Great walls
An NMMA show reveals Mexican muralists' profound influence on American art.

Jackson Pollock, who symbolized American individualism during the mid-20th century, learned to lay his canvases on the floor and drip paint on them from a Mexican muralist. Pollock observed these practices at David Alfaro Siqueiros’s Experimental Workshop in New York, which he joined in 1936. Three of the Abstract Expressionist’s paintings appear in “Translating Revolution: U.S. Artists Interpret Mexican Muralists” at the National Museum of Mexican Art (NMMA). Curated by Amy Galpin, the exhibition brings together paintings, drawings and photographs by more than 40 modern artists whose exposure to Mexican murals shaped their subsequent careers.

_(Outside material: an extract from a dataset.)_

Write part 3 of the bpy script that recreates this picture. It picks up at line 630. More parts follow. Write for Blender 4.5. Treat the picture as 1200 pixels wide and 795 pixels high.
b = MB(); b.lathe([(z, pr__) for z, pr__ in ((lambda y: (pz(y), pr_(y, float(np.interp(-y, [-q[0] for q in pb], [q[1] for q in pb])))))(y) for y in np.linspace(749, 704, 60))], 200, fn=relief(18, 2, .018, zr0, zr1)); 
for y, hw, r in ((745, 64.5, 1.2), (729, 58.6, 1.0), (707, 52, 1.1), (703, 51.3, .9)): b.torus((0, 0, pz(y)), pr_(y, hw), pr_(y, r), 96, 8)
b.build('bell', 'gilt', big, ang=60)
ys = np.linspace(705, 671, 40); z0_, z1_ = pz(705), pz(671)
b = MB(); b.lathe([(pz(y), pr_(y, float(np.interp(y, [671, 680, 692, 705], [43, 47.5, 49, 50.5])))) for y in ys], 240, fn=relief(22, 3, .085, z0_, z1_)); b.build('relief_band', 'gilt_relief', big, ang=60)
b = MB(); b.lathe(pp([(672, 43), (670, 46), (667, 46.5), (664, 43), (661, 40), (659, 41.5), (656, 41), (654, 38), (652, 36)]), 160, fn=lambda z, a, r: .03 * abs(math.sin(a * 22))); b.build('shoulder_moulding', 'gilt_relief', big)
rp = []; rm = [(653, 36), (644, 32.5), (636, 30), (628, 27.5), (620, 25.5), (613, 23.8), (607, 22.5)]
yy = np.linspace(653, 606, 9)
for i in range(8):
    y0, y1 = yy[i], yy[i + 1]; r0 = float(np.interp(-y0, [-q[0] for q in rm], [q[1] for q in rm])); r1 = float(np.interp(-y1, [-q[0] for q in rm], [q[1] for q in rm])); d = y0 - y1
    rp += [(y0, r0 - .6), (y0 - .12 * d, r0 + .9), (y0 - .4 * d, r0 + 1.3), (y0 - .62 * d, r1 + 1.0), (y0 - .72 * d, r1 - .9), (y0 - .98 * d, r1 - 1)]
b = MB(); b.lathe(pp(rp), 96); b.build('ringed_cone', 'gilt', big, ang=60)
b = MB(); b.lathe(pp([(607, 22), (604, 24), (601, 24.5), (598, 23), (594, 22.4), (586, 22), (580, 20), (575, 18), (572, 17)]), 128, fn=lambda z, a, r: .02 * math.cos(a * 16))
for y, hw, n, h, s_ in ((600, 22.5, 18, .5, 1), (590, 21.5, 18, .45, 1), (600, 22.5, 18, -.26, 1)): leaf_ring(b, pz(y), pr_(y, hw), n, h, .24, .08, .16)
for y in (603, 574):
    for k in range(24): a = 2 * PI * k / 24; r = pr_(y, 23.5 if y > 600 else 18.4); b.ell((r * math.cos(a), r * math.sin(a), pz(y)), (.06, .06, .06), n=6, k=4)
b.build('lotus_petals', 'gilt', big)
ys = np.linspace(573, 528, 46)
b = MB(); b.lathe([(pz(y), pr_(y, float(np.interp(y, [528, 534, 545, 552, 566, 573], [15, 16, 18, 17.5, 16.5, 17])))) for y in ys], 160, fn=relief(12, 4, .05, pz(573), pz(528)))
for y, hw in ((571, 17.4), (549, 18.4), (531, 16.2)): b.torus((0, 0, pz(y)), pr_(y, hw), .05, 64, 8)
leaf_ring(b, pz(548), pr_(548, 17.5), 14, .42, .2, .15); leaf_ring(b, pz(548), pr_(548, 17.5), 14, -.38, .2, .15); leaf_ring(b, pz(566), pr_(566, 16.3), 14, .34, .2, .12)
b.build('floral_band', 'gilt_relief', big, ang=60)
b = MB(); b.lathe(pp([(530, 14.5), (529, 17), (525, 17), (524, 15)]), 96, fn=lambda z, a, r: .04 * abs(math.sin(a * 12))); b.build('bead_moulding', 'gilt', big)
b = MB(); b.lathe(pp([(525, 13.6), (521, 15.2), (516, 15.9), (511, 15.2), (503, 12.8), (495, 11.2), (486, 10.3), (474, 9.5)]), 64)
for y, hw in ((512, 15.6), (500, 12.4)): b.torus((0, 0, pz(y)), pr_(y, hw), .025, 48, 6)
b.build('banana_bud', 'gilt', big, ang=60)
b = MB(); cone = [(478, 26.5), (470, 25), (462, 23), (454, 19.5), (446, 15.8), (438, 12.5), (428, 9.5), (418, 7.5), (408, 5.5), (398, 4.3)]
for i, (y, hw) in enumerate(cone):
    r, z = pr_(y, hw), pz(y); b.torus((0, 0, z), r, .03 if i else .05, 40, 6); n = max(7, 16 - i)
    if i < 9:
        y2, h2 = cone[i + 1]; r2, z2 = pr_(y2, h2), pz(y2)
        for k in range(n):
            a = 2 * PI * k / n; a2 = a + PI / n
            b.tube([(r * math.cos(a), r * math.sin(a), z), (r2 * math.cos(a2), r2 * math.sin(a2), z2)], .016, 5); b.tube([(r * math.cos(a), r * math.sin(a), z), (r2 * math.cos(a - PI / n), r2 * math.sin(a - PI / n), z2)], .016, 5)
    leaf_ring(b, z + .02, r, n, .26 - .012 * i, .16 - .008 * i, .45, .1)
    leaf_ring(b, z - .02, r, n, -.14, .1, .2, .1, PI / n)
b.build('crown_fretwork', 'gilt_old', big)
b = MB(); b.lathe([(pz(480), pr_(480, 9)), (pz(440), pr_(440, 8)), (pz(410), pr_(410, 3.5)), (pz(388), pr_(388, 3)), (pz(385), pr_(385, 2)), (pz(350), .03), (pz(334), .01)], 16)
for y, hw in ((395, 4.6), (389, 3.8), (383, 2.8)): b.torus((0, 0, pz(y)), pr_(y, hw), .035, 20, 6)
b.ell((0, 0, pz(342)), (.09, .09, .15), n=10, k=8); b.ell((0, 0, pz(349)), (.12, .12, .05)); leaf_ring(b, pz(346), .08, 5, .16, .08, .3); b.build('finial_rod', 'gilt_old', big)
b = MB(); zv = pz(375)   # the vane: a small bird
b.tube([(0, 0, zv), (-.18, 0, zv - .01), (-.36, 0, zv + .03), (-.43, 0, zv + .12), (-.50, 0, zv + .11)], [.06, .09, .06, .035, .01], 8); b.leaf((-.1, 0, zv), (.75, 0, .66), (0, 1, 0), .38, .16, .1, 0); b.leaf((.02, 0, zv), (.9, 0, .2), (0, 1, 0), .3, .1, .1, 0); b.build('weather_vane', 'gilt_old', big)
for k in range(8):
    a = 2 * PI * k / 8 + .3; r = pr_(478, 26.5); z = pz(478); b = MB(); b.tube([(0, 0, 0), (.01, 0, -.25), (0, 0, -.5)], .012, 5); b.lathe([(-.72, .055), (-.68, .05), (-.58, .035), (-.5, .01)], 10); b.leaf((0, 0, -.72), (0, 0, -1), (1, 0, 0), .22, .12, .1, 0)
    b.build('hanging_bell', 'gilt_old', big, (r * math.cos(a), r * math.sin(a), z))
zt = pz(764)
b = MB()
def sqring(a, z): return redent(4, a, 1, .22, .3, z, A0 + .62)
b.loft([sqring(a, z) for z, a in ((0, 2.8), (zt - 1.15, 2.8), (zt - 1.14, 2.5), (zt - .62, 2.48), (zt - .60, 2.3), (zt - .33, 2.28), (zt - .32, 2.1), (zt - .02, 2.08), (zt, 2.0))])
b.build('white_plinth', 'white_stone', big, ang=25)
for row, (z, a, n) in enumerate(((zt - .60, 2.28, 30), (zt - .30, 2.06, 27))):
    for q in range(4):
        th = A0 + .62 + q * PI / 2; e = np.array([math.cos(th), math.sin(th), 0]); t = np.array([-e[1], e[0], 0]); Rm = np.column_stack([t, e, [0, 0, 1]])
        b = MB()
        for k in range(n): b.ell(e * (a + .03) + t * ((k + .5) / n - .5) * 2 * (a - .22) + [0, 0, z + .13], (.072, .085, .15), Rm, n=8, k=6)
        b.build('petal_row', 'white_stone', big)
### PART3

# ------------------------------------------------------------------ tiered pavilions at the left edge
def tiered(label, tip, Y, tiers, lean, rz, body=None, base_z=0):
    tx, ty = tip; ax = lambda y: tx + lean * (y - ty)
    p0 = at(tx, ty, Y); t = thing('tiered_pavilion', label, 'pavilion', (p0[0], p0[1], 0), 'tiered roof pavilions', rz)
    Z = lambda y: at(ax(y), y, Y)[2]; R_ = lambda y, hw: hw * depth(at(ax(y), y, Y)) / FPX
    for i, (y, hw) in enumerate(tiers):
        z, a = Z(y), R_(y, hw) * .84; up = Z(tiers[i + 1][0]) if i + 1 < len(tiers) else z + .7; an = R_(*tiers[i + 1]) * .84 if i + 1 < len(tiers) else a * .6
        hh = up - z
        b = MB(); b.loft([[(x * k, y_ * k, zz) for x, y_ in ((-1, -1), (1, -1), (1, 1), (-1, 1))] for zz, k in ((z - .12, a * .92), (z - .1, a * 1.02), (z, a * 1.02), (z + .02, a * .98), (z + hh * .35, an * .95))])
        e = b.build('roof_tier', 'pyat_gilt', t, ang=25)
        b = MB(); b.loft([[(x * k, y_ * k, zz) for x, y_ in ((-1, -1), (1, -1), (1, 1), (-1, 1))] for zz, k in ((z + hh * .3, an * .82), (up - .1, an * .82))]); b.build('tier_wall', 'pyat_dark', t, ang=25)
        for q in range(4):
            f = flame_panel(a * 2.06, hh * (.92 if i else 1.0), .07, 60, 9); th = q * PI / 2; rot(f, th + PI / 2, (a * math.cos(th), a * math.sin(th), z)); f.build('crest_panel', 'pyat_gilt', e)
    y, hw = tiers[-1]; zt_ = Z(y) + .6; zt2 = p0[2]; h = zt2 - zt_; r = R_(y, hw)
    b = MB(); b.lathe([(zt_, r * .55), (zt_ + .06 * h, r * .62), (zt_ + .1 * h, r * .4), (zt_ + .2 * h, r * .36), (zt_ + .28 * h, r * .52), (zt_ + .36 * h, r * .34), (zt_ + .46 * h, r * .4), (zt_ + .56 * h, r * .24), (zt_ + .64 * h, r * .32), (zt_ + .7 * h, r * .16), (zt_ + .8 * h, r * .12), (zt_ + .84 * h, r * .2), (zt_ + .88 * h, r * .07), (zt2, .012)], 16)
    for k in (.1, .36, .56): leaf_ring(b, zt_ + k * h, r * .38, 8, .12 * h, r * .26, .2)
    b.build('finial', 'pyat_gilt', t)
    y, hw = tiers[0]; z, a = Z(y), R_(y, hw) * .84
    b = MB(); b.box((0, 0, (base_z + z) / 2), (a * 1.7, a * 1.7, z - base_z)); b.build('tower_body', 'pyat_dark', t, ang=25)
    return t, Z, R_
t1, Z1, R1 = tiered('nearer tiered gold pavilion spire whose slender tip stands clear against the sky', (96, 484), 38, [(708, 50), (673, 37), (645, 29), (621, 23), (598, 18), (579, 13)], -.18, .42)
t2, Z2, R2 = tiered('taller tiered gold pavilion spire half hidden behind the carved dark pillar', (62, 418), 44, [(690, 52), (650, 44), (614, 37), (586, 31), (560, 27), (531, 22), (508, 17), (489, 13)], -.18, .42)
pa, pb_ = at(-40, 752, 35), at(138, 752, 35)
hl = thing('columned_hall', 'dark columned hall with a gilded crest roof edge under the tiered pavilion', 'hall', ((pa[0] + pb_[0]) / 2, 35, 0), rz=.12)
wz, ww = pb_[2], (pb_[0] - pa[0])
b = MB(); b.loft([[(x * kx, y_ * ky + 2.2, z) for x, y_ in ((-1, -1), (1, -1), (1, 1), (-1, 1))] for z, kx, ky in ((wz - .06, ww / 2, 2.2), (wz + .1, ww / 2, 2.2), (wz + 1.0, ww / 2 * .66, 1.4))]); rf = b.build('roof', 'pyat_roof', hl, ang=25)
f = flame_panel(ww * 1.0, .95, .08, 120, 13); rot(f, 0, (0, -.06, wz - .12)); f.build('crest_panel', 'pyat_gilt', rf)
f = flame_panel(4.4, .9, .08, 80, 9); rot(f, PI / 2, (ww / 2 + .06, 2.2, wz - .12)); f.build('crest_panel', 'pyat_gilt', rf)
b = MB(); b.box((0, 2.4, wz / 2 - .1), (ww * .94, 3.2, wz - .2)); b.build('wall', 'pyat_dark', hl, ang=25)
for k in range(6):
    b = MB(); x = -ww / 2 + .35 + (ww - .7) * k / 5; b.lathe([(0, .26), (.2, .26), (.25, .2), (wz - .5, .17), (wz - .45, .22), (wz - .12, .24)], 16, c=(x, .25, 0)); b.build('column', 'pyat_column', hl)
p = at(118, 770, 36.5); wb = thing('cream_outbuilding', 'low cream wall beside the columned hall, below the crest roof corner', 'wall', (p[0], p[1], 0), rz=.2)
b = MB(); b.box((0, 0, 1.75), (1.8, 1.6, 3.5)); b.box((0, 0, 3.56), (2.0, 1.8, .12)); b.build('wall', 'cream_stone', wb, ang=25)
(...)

Galpin, who worked at Chicago’s Woman Made Gallery before joining the San Diego Museum of Art last fall, tells us by phone that Mexican murals tend to be omitted from the modern-art canon because they’re “criticized for not being innovative stylistically.” True, the monumental realistic figures in Edward Millman’s 1936 study (pictured) for Contribution of Women to the Progress of Mankind—a mural at Garfield Park’s Al Raby School for Community and Environment—might strike contemporary viewers as old-fashioned.
But Galpin believes the movement led by Siqueiros, Diego Rivera and José Clemente Orozco still has resonance for American viewers. It sparked the creation of a mural division within the Depression-era Works Progress Administration’s (WPA) Federal Art Project, which employed Pollock, Millman, Ben Shahn and other artists in “Translating Revolution.” Their murals survive in public buildings across the United States.
The Mexican muralists also inspired the 1960s Chicano art movement and contemporary murals in Pilsen and Little Village, Galpin says. The show’s most recent piece—a colorful sketch Francisco Mendoza made in 1999—is a study for exterior mosaics at the NMMA’s Pilsen neighbor, Orozco Fine Arts & Sciences Elementary School.
Many American artists learned from Orozco, Siqueiros and Rivera (known as los tres grandes) as they worked on commissions north of the border. A 1933 photo in “Translating Revolution” by Rivera’s protégée Lucienne Bloch is the only record of the artist’s Rockefeller Center mural Man at the Crossroads, which was demolished after Rivera, a Communist, refused to remove a prominent depiction of Vladimir Lenin.
The artists in “Translating Revolution” also studied in Mexico, drawn by the country’s support for culture and Mexican artists’ liberal politics. (Millman’s mural was painted over in 1941 due to concerns about his “leftist” leanings. It was restored in 1998.) Printmaker and sculptor Elizabeth Catlett stayed for decades.
“Mexico City was cosmopolitan and had a really strong art program in the ’20s, ’30s and ’40s,” Galpin explains. “The mural movement at times was government-supported. So, just as New York and Paris were welcoming for an artist, Mexico City was as well.” American artists found work assisting mural painters or joined the Taller de Gráfica Popular, which specialized in prints—another medium prized for its accessibility to the masses. Compare Shepard Fairey’s Obama posters to Catlett’s 1947 linocut of anti-slavery activist Sojourner Truth, or to Leopoldo Méndez’s equally stark, black-and-white portrait of Mexican revolutionary Emiliano Zapata from 1934: Their remarkably similar aesthetics offer more evidence of the Mexican artists’ continuing relevance.
Some works on view simply celebrate Mexico’s landscape or everyday life, but most call for communal action against oppression. Today, Chicagoan Morris Topchevsky’s 1943 painting Factory Workers comes off as sentimental. But as its laborers of various races gather in solidarity, they’re poignant reminders of a time when artists wanted to change the world.
“Translating Revolution” runs through August 1 at the National Museum of Mexican Art.